Creare valore nell’economia urbana migliorando l’organizzazione della vita collettiva. E’ possibile, anzi è una delle poche vie per tornare a creare lavoro. Altrimenti rimangono solo le chiacchiere che promettono la crescita continuando a fare le stesse cose che hanno provocato la crisi. L’economia di carta e di mattone ha impoverito le città e ha costretto tanti cittadini ad abbandonarle per andare a vivere nel forese consumando inutilmente altro suolo. Al contrario, la cura dei beni comuni può fornire nuove opportunità per fare impresa innovativa. L’agenda delle cose da fare è stata già scritta – la mobilità sostenibile, il recupero urbanistico, la riconversione ecologica degli edifici, il ciclo dei rifiuti, la saggia gestione delle acque, l’agricoltura periurbana, come anche la comunicazione digitale, la cura della persona, la scuola e l’educazione – e molti amministratori hanno già dimostrato che si possono coniugare qualità della vita e nuovi saperi della città. Bisogna mettere a frutto i beni comuni. Invece di svendere pezzi di patrimonio pubblico a prezzi stracciati forse sarebbe meglio utilizzarlo per case in affitto per i giovani, per atelier delle imprese innovative e per le strutture del nuovo welfare. Bisognerebbe valorizzare le aziende pubbliche e le multiutilities per farne strumenti specializzati nell’applicazione di tecnologie della green economy.
Però serve un cambiamento anche dal lato degli atenei e dei centri di ricerca. In futuro dovranno muoversi più liberamente nelle due dimensioni cruciali della crescita della conoscenza, nelle reti internazionali delle comunità scientifiche e nei luoghi urbani di agglomerazione delle competenze. La sua qualità sarà definita dal riconoscimento che otterrà nelle reti della conoscenza. E la sua efficacia dall’onda di creatività che riuscirà a diffondere nella propria città.

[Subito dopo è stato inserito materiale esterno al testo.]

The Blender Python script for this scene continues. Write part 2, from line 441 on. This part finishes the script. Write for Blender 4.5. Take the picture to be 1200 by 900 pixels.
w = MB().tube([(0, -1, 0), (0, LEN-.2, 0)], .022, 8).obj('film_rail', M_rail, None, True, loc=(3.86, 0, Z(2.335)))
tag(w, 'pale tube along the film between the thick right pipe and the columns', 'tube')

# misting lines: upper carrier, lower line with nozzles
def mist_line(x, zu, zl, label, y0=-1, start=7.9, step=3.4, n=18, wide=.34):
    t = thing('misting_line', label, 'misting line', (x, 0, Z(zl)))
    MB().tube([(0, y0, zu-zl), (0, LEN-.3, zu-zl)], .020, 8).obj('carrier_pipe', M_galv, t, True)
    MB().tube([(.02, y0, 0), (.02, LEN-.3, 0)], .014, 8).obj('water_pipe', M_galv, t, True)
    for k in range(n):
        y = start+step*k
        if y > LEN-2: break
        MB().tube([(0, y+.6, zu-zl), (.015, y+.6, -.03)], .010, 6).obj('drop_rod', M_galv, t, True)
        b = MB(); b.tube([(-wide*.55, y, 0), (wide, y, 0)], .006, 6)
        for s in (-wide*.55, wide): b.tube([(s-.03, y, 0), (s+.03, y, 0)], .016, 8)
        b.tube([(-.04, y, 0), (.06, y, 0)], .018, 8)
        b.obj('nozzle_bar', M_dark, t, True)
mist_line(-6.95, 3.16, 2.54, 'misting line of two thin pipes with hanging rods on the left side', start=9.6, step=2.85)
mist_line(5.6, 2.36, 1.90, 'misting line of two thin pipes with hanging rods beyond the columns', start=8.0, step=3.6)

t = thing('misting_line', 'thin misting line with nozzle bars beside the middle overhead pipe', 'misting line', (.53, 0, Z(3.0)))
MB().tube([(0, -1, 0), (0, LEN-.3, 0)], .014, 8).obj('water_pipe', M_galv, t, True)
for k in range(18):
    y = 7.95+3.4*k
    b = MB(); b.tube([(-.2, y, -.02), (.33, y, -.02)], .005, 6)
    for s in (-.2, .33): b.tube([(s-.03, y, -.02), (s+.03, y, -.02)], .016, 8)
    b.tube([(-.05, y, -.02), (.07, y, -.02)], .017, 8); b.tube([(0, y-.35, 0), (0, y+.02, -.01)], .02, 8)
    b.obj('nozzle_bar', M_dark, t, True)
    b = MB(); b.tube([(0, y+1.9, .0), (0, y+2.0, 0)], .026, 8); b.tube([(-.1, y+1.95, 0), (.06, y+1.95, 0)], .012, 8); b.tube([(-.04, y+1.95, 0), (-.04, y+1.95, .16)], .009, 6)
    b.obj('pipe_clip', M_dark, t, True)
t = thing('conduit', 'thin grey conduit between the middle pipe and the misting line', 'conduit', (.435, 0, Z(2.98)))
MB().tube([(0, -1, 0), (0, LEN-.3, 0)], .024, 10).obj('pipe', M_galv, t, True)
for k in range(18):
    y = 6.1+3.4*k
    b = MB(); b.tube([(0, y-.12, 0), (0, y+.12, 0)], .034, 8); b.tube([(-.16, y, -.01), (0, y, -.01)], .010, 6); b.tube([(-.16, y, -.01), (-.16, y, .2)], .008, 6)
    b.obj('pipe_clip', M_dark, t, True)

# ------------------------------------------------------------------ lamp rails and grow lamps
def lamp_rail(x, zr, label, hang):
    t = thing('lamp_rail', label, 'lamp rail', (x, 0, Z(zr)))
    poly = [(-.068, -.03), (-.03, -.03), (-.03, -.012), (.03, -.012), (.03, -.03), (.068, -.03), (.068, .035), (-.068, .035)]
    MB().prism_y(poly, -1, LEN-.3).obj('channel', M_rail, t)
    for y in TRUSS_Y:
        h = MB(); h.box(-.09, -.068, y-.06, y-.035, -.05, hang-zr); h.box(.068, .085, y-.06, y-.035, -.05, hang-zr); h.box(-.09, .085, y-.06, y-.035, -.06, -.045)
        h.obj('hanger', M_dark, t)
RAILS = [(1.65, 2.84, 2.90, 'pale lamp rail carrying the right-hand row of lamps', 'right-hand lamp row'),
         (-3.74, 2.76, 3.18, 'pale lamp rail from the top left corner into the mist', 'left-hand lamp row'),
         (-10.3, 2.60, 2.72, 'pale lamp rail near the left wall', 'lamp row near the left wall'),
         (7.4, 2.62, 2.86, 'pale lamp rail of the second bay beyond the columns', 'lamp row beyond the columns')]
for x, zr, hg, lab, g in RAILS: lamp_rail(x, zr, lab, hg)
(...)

In quali direzioni, allora, dovranno migliorarsi le istituzioni della ricerca per aiutare la crescita civile ed economica del territorio? Una buona guida di riforma è fornita dalle Lezioni americane di Italo Calvino.
Prima lezione: Leggerezza per buttare via tutte le pesantezze burocratiche in modo da volare come una farfalla posandosi sui fiori dai colori più diversi.
Terza lezione: Esattezza per dedicare tutte le energie a cercare un ponte tra le cose visibili e invisibili, come fa l’artigiano che crea un oggetto da una materia informe o uno scienziato che trae una teoria dal caos dei fenomeni.
Quinta lezione: Molteplicità per tenere sempre a mente che soprattutto l’innovazione ha bisogno di riconoscere le differenze, di cercare strade nuove, di uscire dallo standard, di alimentare la biodiversità del sapere e del saper fare.